The gallery space at Lait Kala Akademi, Chennai was filled with almost hundred doors with doorframes in varying sizes, colours and picturesque views. The doors either painted on canvas with verisimilitude or consisted of actual frames with half closed door. And the other half painted as a view beyond of the interior of the house. The exhibition was unique as a solo show with hundred works. The artist K.R. Santhana Krishnan has been mesmerized with the motif of the door from 1997 when he was a third year student of painting at the Kumbhakonam College of Fine Arts and continues to be under it spell a decade later.
For the artist the engagement with this motif has been compulsively conditioned by revisiting memories of his younger school and college days spent at Kumbhakonam. Says the artist, “As a young under graduate, studying at Kumbhakonam, I would pass agraharam or the dwellings of Brahmins every day on my way to college. There were many old houses and each had a unique door. I was excited when the rising light and soft rays of the setting sun reflected on the doors which brought out their serene beauty enhanced further with the Villaku madums (sacred place for lamps) with oil stains, the manjal, or the tumeric paste with red kumkumam markings on the carvings in the Nilai or the wooden frame and the Tulasi plant with a mud lamp.”

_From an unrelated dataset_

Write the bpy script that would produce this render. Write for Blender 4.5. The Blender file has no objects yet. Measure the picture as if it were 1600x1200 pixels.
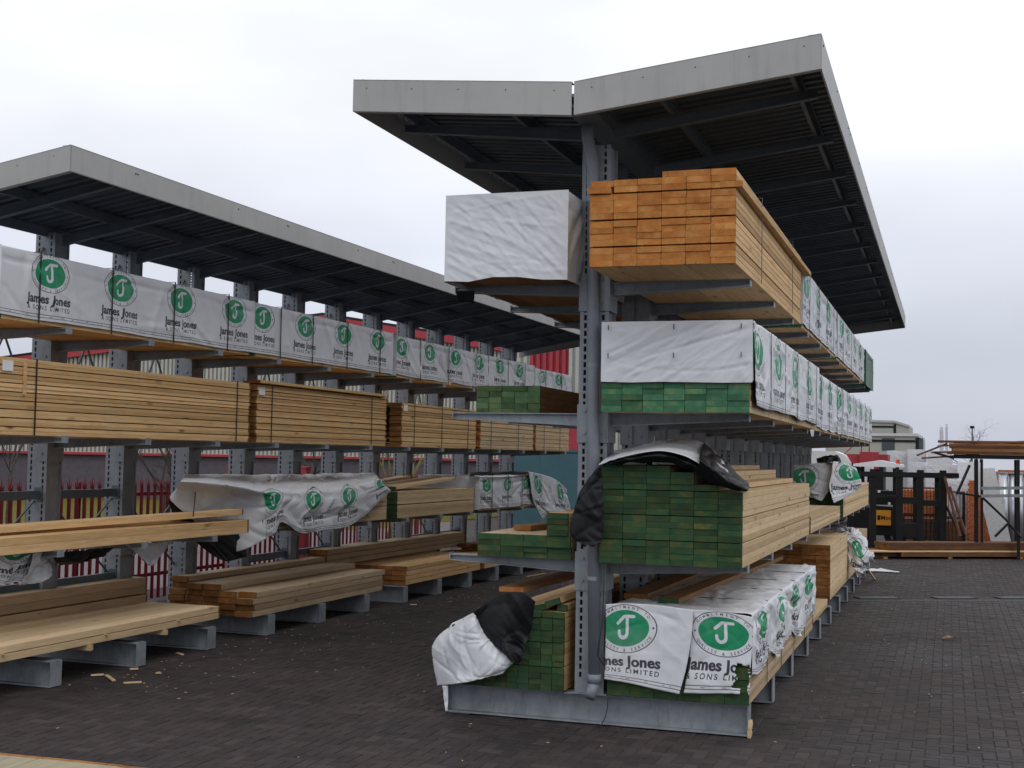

Santhana Krishnan doors serve as a narrative for memories and recollections, revisiting it in his present series of works to reestablish a lost tradition and heritage. On his travels across India, he realized that within every state regionally; doors have their own artistic and cultural story to narrate. Gradually it also dawned on him that the tradition of making vernacular doors was losing its grip within the fast developing consumer market; and decided to create artistic expressions in which the doors will create a dialogue with the viewer and hence indirectly with the past. In doing so obliquely, Santhana Krishnan is also analyzing the ins and outs of perception. This self conscious stance greatly increases the complexity of the relationship between creator, object and participant. The artist is no longer content simply to regard the object, he also watches himself as he regards the object, standing outside of it to become a raconteur. Thresholds therefore for Santhana Krishnan are sacred places which form a boundary between what is "here" and what is "there", thus revealing intimate and emotional memories through his forms. His doors therefore articulate a metaphor for tradition, memories and nostalgia.

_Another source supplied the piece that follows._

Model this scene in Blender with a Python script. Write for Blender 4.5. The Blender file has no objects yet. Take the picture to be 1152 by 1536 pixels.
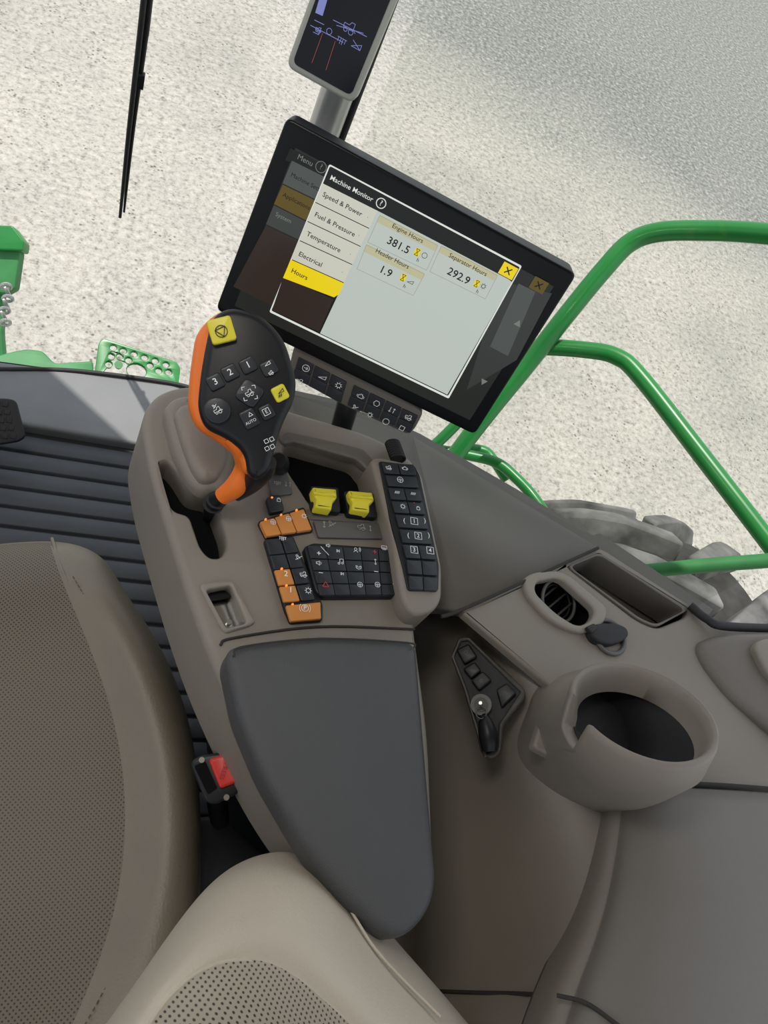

An endearing quality about his paintings and mixed media works lie in his love for rendering interesting details that otherwise escape notice; for instance, crows, slatted underside of the chajja within the courtyard, lone milk pail, heavy uncouth locks, disheveled pots, hand pump, old transistor, heavy uncouth alarm clock, a contemplative cock or the lantern. The aesthetic appeal of his works lies in his engagement with a realistic style. The painstaking process of rendering every form and its associative texture is truly admirable. His colours also sing of the vernacular bordering almost on the pop. The colours are garish with bright turmeric yellows, ochres, deep blood reds, muddy van dyck browns, singing blues, ash greys, royal purples and sun set oranges. The vistas beyond the door have no human element, and the stillness of his composition creates another narrative, namely of the insensitive man who in his greed to be identified as global will create uniformity thus dissolving the individual, the distinct and the significant. Hence the doors have lost their unique character engulfed in the torrent of mass production and consumption.
The doors of Santhana Krishnan, are his experience of those images created out of prayer of keeping the memory alive and will continue to speak to the creator long after the initial process, as images and body sensations.
Doors, therefore has vehemently contoured the identity of the artist. Says the artist, “My passion for representing doors through the visual medium is to keep alive our heritage and tradition. Equally my intensity of my approach towards this theme demands that I be recognized as “Door Santhanam”.